Almanya’da kamuoyunun Türkler ve Türkiye aleyhtarı genel bir tutumu benimsediği imajının ortaya çıktığını anlatan Ünver, ”Buna karşılık Türkiye’deki Almanya algısının da ampirik olarak bilinmese bile değişime uğramakta olduğu düşünülmektedir” dedi.

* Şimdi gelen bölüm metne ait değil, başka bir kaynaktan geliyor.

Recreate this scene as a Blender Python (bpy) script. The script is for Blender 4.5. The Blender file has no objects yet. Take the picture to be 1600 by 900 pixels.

Ünver, ırkçı şiddetin yanı sıra Almanya’da Türk aleyhtarı kanaat, tutum ve davranışlarla kendini gösteren doğrudan veya dolaylı ayrımcılığın tedirginliğe neden olduğunu bildirdi.
Türkleri ilgilendiren çeşitli alanlardaki mevzuat ayrımcılığının ve günlük yaşamda karşılaşılanların Almanya’da yaşayan Türkler ile çoğunluk toplumu arasında görülmez duvarların örülmesine yol açtığını belirten Ünver, bu durumun Türk toplumuna mensup bireylerin bu ülkede eşit fırsatlarla güvenli bir geleceğe kavuşma motivasyonlarını olumsuz yönde etkilediğini söyledi. Ünver,
”Son yıllarda siyasete aktif olarak katılmaya başlayan Türk asıllı Alman vatandaşları toplum içinde kanıksanmış, siyasi parti yönetimlerinde ve parlamentolarda Türk kökenli Almanlar etkili yerlere gelmeye başlamıştır Türk girişimcilerin artan yatırımları ve bu ülkede doğup büyüyen nitelikli Türklerin giderek toplumda kilit noktalara gelmeleri yeni ve Almanya’daki Türk toplumunu güçlendirici bir olgudur. Almanya’daki Türk varlığı, Almanya’nın Türkiye ile olan ilişkilerinde oynamaya başladığı rolle bu ilişkileri bir anlamda belirleyici ve düzenleyici bir konuma gelmektedir” diye konuştu.